There follows an extensive critique of the conduct of the war, from the general unpreparedness of the country, the inability of officers at the front to read maps, the lamentable rate at which armaments are being produced, and the strategic wrong-headedness of the government. This is embellished with extensive letters from his seventeen-year-old son who is fighting in the trenches having lied about his age. Mr Britling’s criticism is not limited to the British side, describing in some detail outrages committed by Prussian militarists on combatants and civilians alike. But along with his frustrations is a growing feeling of impending doom regarding the fate of his son.
It seems to me that this novel has become highly relevant again today, having sinister and fascinating resonances with the world of 2024 given the various regional conflicts which, just like in 1914, threaten to engulf us all.
Unfortunately the narrator, Rayner Bourton, leaves a very great deal to be desired, and the narration goes quite some way to spoiling the impact of the book. He continually mispronounces words, not once or twice, but hundreds of times. It is like trying to enjoy a Beethoven symphony when a musician in the brass section plays a violently wrong note every few minutes or so. Time and again when reading quite ordinary English words in regular daily use he puts the emphasis on the wrong syllable. This could be regarded as an eccentric affectation, but he then pronounces ‘finite’ with the first syllable, ‘fin’ rhyming with ‘tin’, and there are many similar oddities. His inability to pronounce French or German words and names in a book about the First World War begs a very serious question about his suitability for the job. ‘Verdun’ he pronounces with the emphasis on the ‘Ver’, ‘Leitmotif’ becomes ‘leetmotif’, ‘Nietzsche’ becomes ‘Neech’, and his rendering of ‘Brest Litovsk’ defies transliteration. But the worst instances are words that just get mangled. ‘Motif’ becomes ‘motive’; words like ‘Massachusetts’, ‘unlikeliness’, ‘infinite’, ‘nuclear’, and my absolute favourite the ‘Lusitania’, which becomes the ‘Listiania’ are stumbled over as though the reader were drunk.
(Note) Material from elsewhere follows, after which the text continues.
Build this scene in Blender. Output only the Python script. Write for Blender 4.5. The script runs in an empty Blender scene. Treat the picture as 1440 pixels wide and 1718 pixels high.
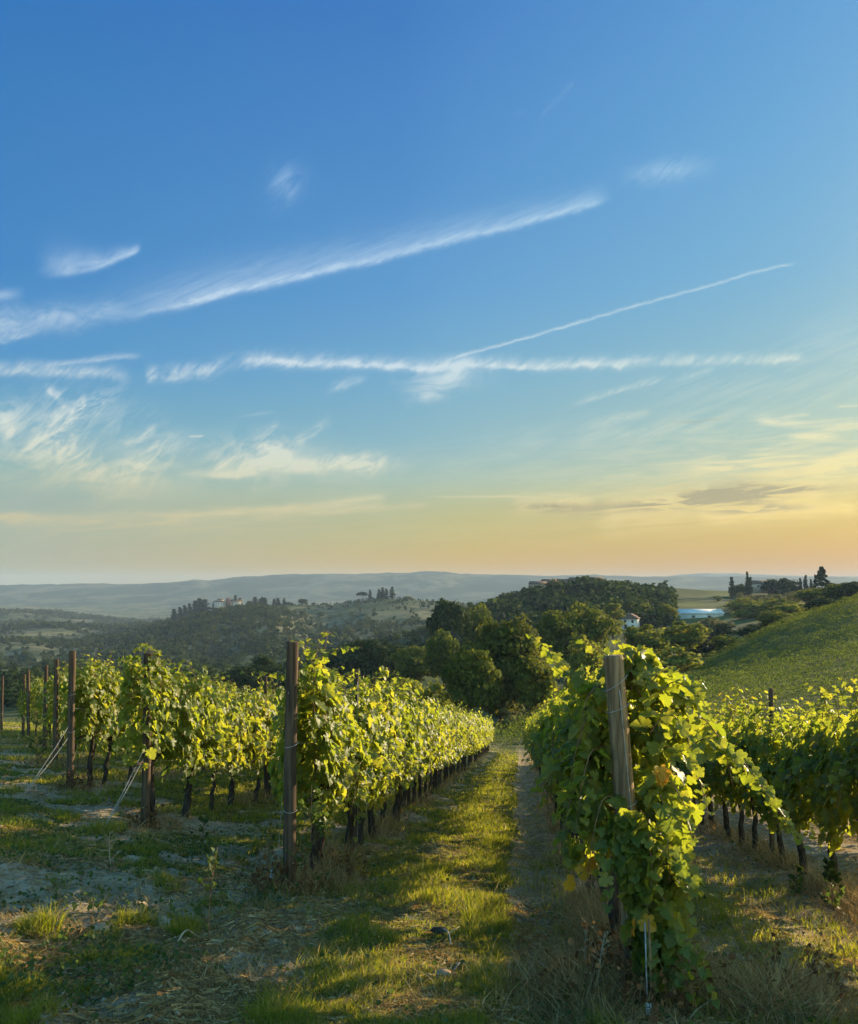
# recreation of a vineyard on a hill slope at sunset; everything is built in metres, the camera stands at the origin looking along +Y
# sky colours (sRGB) by tangent of elevation, for the left, the middle and the right of the view
SKY_L = [(0.0, (192, 174, 156)), (0.03, (188, 177, 156)), (0.06, (172, 178, 158)), (0.09, (160, 178, 170)), (0.125, (142, 180, 188)),
         (0.17, (112, 172, 200)), (0.25, (76, 150, 206)), (0.34, (62, 138, 200)), (0.48, (55, 130, 192)), (0.66, (38, 118, 188)), (0.8, (30, 105, 180))]
SKY_M = [(0.0, (220, 178, 98)), (0.03, (212, 186, 114)), (0.06, (194, 190, 150)), (0.09, (182, 190, 162)), (0.125, (160, 188, 184)),
         (0.17, (140, 184, 200)), (0.25, (120, 176, 208)), (0.34, (102, 163, 210)), (0.48, (82, 146, 204)), (0.66, (66, 130, 196)), (0.8, (50, 116, 186))]
SKY_R = [(0.0, (236, 174, 24)), (0.03, (236, 184, 36)), (0.06, (232, 198, 84)), (0.09, (224, 204, 128)), (0.125, (196, 202, 168)),
         (0.17, (172, 198, 184)), (0.25, (150, 192, 202)), (0.34, (132, 186, 212)), (0.48, (116, 178, 216)), (0.66, (104, 166, 214)), (0.8, (90, 150, 205))]
CLOUD_L = [(0.0, (212, 194, 162)), (0.09, (218, 208, 178)), (0.14, (226, 226, 208)), (0.2, (232, 236, 234)), (0.3, (222, 232, 244)), (0.5, (176, 204, 232)), (0.8, (170, 200, 230))]
CLOUD_R = [(0.0, (246, 206, 110)), (0.09, (255, 228, 138)), (0.14, (244, 228, 168)), (0.2, (240, 234, 196)), (0.27, (226, 234, 224)), (0.5, (176, 210, 234)), (0.8, (170, 205, 235))]
GREY_COL = (158, 150, 122)
LIFT = [(0.0, (1.20, 1.02, .42)), (0.02, (1.20, 1.02, .46)), (0.06, (1.14, 1.03, .70)), (0.15, (.96, 1.0, .96)), (0.35, (.80, .95, 1.03)), (0.8, (.76, .94, 1.06))]
# (points in photo pixels, fade in, fade out, width below, width above, strength, fibre), keywords
STREAKS = [
    (([(120, 552), (500, 460), (720, 411), (1032, 329)], 0.16, 0.03, 10, 54, 0.46, 'uf'), dict(wl1=8, wu1=20, k=0.45, warp=0.010, fine=0.006)),
    (([(190, 534), (500, 464), (720, 415), (1027, 334)], 0.10, 0.03, 6, 8, 0.52, 'fi'), dict(wl1=6, wu1=8, k=0.5, warp=0.009, fine=0.007)),
    (([(-60, 552), (100, 534), (250, 524)], 0.02, 0.08, 22, 28, 0.46, 'cu'), dict(k=0.7, warp=0.030, fine=0.012, wl1=14, wu1=20)),
    (([(-40, 582), (30, 566), (80, 552)], 0.01, 0.03, 4, 12, 0.34, 'fi'), dict(warp=0.014, fine=0.006)),
    (([(735, 610), (870, 570), (1080, 510), (1342, 438)], 0.03, 0.02, 2.0, 3.0, 0.62, 'fi'), dict(k=0.35, warp=0.006, fine=0.005)),
    (([(390, 604), (600, 614), (760, 617), (1000, 606), (1358, 601)], 0.02, 0.02, 9, 14, 0.62, 'fe'), dict(wl1=6, wu1=10, k=0.7, warp=0.016, fine=0.010)),
    (([(400, 602), (620, 615), (800, 616), (1100, 606)], 0.02, 0.06, 4, 6, 0.42, 'fi'), dict(k=0.6, warp=0.014, fine=0.008)),
    (([(240, 632), (320, 624), (420, 606)], 0.01, 0.03, 10, 14, 0.56, 'fe'), dict(k=0.85, warp=0.016, fine=0.010)),
    (([(-30, 620), (90, 624), (226, 634)], 0.01, 0.03, 8, 13, 0.58, 'fe'), dict(k=0.6, warp=0.018, fine=0.010)),
    (([(60, 614), (160, 604), (245, 597)], 0.04, 0.02, 4, 6, 0.42, 'fi'), dict(k=0.4, warp=0.010, fine=0.005)),
    (([(50, 452), (150, 452), (240, 413)], 0.05, 0.01, 8, 48, 0.54, 'cu'), dict(k=0.45, warp=0.012, fine=0.006, wu1=8, wl1=5)),
    (([(130, 460), (190, 438), (240, 413)], 0.03, 0.01, 4, 8, 0.26, 'fi'), dict(k=0.5, warp=0.010, fine=0.006)),
    (([(950, 682), (1050, 653), (1122, 631)], 0.03, 0.015, 4, 7, 0.34, 'fi'), dict(k=0.7, warp=0.010, fine=0.006)),
    (([(1125, 642), (1205, 616)], 0.02, 0.015, 4, 6, 0.26, 'fi'), dict(k=0.6, warp=0.006, fine=0.004)),
    (([(975, 714), (1040, 703), (1095, 688)], 0.03, 0.01, 7, 8, 0.28, 'fi'), dict(k=0.7, warp=0.010, fine=0.006)),
    (([(1250, 704), (1340, 713), (1500, 709)], 0.03, 0.02, 6, 9, 0.85, 'ff'), dict(k=0.6, warp=0.012, fine=0.004)),
    (([(1280, 704), (1365, 693)], 0.03, 0.01, 3, 3, 0.5, 'ff'), dict(k=0.5, warp=0.008)),
    (([(1315, 734), (1420, 730)], 0.02, 0.02, 5, 5, 0.75, 'ff'), dict(k=0.6, warp=0.010)),
    (([(1130, 784), (1250, 781), (1355, 770)], 0.06, 0.02, 7, 10, 0.62, 'ff'), dict(k=0.8, warp=0.014, fine=0.004)),
    (([(1340, 788), (1500, 766)], 0.03, 0.02, 16, 14, 0.7, 'ff'), dict(k=0.6, warp=0.014)),
    (([(1000, 799), (1095, 795)], 0.03, 0.02, 4, 5, 0.42, 'ff'), dict(k=0.6, warp=0.006)),
    (([(1400, 682), (1500, 678)], 0.01, 0.01, 2, 2, 0.5, 'fl'), dict(k=0.3, warp=0.004)),
    (([(-30, 868), (250, 864), (520, 854), (655, 832)], 0.02, 0.015, 16, 8, 0.55, 'ff'), dict(k=0.5, warp=0.012, fine=0.003)),
    (([(330, 850), (560, 856), (735, 846)], 0.05, 0.03, 6, 6, 0.36, 'ff'), dict(k=0.6, warp=0.008)),
    (([(700, 834), (900, 832)], 0.03, 0.03, 2, 2, 0.5, 'ff'), dict(k=0.5, warp=0.003)),
    (([(850, 852), (930, 842), (1010, 849)], 0.02, 0.02, 15, 14, 0.85, 'ff'), dict(k=0.5, warp=0.014)),
    (([(990, 862), (1150, 842), (1270, 826), (1400, 816)], 0.03, 0.03, 30, 20, 0.85, 'ff'), dict(k=0.5, warp=0.022)),
    (([(1160, 866), (1330, 856), (1460, 850)], 0.03, 0.03, 14, 12, 0.85, 'ff'), dict(k=0.5, warp=0.014)),
    (([(280, 799), (380, 795), (480, 786)], 0.04, 0.03, 5, 8, 0.60, 'ff'), dict(k=0.5, warp=0.016, fine=0.006)),
    (([(450, 788), (560, 780), (660, 771)], 0.05, 0.02, 11, 13, 0.66, 'cu'), dict(k=0.7, warp=0.03, fine=0.010)),
    (([(345, 772), (440, 774), (495, 752)], 0.02, 0.015, 20, 18, 0.56, 'cu'), dict(k=0.75, warp=0.04, fine=0.010)),
    (([(415, 748), (450, 728), (472, 706)], 0.02, 0.01, 4, 12, 0.40, 'fi'), dict(k=0.7, warp=0.016, fine=0.008)),
    (([(478, 746), (520, 730), (562, 700)], 0.02, 0.02, 6, 14, 0.36, 'fi'), dict(k=0.7, warp=0.018, fine=0.008)),
    (([(200, 748), (268, 716)], 0.02, 0.01, 10, 7, 0.50, 'fi'), dict(k=0.7, warp=0.014, fine=0.008)),
    (([(70, 708), (110, 696), (150, 671)], 0.02, 0.01, 10, 10, 0.55, 'fi'), dict(k=0.6, warp=0.018, fine=0.01)),
    (([(72, 655), (100, 672), (116, 694)], 0.008, 0.01, 8, 10, 0.42, 'fe'), dict(k=0.7, warp=0.020, fine=0.01)),
    (([(315, 733), (345, 731)], 0.006, 0.006, 1.5, 2, 0.6, None), dict(warp=0.002)),
    (([(660, 664), (740, 648), (792, 612)], 0.04, 0.01, 14, 16, 0.42, 'cu'), dict(k=0.85, warp=0.024, fine=0.012)),
    (([(540, 660), (580, 646), (626, 634)], 0.02, 0.02, 7, 9, 0.36, 'fe'), dict(k=0.8, warp=0.018, fine=0.01)),
    (([(905, 196), (935, 170), (972, 128)], 0.005, 0.012, 6, 8, 0.16, 'fi'), dict(k=0.7, warp=0.012, fine=0.006)),
    (([(855, 192), (890, 188)], 0.01, 0.01, 6, 7, 0.09, 'cu'), dict(k=0.6, warp=0.008)),
    (([(390, 700), (470, 690)], 0.03, 0.02, 3, 3, 0.16, 'fi'), dict(k=0.5, warp=0.006)),
]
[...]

There are so many repetitions of these errors that it is clear than absolutely no editorial control has been applied. Furthermore, the engineers of this audiobook have divided a printed book of eleven chapters, some of which have up to twenty-five sections, into 487 ‘chapters’ having no correspondence with the sections, and frequently starting and ending in the middle of a section. This renders any sort of navigation to different parts of the novel virtually impossible.
This is a very shoddy production which is a pity, because I think that ‘Mr Britling...’ is an important book, and there are several occasions when Bourton’s voice and speaking style really come into their own, particularly during passages of emotional turmoil.